THE PROBLEM: Reproduce every line in the listing that contains the word "this".

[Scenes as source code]
————

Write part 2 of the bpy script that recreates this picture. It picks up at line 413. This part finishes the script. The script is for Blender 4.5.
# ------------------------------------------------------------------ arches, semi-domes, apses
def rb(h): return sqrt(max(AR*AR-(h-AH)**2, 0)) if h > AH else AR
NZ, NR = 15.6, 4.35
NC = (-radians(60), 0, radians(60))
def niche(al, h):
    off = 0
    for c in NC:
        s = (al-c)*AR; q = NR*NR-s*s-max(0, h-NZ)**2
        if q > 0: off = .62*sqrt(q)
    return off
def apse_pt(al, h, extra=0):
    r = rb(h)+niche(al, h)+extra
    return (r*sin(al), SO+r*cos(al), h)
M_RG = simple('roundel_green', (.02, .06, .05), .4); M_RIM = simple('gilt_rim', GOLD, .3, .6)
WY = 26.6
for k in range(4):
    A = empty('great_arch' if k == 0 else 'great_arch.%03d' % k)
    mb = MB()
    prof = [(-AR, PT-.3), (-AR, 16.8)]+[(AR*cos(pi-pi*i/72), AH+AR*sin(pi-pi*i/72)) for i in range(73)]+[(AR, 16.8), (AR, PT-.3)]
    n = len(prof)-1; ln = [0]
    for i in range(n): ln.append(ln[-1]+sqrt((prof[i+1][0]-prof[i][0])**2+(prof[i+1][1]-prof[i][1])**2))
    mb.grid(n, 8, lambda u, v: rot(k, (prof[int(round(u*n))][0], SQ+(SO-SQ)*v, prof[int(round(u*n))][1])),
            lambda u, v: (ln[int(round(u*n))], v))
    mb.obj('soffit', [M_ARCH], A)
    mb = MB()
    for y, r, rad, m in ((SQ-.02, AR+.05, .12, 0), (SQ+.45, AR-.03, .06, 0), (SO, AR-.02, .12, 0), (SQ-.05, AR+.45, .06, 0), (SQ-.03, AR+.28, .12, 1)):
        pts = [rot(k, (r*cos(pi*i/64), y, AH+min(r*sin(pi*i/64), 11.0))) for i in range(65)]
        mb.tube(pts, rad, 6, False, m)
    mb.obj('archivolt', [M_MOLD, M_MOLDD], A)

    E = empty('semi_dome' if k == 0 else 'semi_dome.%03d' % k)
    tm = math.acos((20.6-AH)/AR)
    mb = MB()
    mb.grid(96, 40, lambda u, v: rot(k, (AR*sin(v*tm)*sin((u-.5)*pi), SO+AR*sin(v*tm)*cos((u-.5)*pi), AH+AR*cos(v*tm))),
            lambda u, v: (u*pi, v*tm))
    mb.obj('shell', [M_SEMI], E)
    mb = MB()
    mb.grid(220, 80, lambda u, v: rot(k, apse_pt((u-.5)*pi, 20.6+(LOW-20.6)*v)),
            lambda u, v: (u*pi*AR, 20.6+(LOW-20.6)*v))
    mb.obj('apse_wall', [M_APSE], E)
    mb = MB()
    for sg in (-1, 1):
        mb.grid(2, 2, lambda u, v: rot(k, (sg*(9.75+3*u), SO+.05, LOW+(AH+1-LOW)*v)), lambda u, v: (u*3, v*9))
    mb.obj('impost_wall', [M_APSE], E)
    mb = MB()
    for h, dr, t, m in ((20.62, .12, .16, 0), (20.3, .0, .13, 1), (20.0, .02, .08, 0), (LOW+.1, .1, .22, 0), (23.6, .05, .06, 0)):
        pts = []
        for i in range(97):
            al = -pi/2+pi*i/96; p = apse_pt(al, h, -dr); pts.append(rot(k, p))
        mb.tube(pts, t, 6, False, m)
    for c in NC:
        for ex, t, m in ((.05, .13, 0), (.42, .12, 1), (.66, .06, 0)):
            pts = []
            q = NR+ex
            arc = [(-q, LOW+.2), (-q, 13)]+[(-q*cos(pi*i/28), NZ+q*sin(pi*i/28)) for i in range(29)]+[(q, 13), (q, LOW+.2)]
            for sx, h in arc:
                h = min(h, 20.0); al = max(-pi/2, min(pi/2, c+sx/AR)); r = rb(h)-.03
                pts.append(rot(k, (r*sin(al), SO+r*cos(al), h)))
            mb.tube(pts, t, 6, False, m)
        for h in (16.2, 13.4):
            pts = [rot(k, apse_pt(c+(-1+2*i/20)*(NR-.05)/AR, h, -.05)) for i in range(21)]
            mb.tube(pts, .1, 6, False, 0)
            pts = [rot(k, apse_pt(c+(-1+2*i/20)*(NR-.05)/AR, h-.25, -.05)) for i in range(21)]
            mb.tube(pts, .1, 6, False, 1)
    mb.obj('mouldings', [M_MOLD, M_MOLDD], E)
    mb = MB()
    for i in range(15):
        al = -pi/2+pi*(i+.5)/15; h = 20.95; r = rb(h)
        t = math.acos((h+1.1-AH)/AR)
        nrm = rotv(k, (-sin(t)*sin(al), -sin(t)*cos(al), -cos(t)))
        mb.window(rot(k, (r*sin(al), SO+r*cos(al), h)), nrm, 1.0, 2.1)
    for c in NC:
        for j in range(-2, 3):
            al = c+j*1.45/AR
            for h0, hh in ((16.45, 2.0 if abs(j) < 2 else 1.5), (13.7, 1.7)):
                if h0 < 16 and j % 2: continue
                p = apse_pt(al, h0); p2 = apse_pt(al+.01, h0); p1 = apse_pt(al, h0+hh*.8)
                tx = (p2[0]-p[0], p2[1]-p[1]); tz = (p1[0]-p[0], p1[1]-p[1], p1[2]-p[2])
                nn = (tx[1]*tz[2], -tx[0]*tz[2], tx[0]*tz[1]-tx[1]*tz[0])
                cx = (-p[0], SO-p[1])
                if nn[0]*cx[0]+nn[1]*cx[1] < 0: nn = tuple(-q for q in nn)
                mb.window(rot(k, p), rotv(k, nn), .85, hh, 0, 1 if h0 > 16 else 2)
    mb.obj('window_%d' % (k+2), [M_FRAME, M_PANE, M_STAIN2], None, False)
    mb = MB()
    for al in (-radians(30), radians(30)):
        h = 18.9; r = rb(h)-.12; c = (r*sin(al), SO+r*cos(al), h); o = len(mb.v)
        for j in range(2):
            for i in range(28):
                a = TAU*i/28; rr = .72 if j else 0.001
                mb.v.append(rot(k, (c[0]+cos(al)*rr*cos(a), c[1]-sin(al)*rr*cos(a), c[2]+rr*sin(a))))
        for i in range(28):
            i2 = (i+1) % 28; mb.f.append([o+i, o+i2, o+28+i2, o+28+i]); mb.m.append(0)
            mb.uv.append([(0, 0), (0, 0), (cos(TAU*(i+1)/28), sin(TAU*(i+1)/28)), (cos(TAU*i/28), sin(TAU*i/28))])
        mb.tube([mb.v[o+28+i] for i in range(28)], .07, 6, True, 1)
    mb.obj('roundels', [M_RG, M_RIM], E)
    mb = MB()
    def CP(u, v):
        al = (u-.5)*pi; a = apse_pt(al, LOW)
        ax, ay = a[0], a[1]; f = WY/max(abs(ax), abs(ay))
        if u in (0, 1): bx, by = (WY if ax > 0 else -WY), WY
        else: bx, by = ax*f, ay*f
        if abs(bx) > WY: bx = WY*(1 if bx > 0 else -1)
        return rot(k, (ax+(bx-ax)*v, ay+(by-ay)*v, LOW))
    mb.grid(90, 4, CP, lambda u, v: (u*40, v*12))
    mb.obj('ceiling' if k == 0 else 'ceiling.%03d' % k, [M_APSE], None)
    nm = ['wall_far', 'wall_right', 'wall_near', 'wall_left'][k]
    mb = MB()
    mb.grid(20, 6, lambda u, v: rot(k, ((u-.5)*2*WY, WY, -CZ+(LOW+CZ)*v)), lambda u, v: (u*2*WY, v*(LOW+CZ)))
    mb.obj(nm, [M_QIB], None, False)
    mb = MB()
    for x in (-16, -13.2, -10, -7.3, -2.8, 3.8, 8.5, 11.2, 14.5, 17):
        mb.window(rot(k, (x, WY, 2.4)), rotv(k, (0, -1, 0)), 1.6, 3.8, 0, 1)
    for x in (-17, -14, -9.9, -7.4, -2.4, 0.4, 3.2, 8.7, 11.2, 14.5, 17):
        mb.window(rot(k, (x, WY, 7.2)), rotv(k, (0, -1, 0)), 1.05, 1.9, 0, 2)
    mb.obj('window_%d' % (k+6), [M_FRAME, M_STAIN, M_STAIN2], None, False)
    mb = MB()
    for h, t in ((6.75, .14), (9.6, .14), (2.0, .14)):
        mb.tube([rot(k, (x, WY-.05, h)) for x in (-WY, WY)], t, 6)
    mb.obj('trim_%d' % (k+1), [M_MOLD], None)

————

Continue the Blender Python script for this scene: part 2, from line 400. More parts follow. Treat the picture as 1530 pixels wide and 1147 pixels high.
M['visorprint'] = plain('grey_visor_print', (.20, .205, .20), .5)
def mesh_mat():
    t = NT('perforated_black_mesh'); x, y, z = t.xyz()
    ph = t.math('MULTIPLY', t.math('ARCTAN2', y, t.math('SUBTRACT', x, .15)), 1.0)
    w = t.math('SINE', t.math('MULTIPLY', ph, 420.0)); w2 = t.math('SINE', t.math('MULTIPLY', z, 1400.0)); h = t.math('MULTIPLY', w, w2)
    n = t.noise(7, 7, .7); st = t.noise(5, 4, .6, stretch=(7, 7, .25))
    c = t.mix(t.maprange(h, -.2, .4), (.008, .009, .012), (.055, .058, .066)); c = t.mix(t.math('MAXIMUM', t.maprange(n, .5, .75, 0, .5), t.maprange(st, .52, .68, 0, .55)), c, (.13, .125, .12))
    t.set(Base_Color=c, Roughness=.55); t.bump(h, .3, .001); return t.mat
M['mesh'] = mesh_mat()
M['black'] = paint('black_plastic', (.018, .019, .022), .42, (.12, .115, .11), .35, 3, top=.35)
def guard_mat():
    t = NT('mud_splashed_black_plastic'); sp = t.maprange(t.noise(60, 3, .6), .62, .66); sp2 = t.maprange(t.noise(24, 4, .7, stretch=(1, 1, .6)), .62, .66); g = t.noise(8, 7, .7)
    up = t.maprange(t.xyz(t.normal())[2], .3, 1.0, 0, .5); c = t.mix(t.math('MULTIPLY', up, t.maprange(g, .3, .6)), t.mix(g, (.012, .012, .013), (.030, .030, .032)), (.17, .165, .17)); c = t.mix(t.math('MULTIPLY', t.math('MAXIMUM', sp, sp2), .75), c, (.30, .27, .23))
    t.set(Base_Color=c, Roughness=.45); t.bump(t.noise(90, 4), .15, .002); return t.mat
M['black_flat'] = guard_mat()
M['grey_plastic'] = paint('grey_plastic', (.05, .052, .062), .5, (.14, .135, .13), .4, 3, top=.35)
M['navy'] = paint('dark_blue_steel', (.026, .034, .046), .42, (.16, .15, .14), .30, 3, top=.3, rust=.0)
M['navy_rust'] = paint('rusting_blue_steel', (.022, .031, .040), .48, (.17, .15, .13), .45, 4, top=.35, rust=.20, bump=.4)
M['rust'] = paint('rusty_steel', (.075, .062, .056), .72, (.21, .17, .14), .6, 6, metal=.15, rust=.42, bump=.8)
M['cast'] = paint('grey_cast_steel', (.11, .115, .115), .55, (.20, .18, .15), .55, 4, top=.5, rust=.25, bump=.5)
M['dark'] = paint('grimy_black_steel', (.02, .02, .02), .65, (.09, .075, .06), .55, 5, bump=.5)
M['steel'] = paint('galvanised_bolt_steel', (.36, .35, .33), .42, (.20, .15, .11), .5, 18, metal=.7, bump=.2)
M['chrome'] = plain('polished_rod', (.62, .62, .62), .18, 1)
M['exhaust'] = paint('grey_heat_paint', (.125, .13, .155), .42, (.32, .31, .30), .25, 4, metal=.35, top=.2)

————

WRITTEN ANSWER:
Write part 2 of the bpy script that recreates this picture. It picks up at line 413. This part finishes the script. The script is for Blender 4.5.
Continue the Blender Python script for this scene: part 2, from line 400. More parts follow. Treat the picture as 1530 pixels wide and 1147 pixels high.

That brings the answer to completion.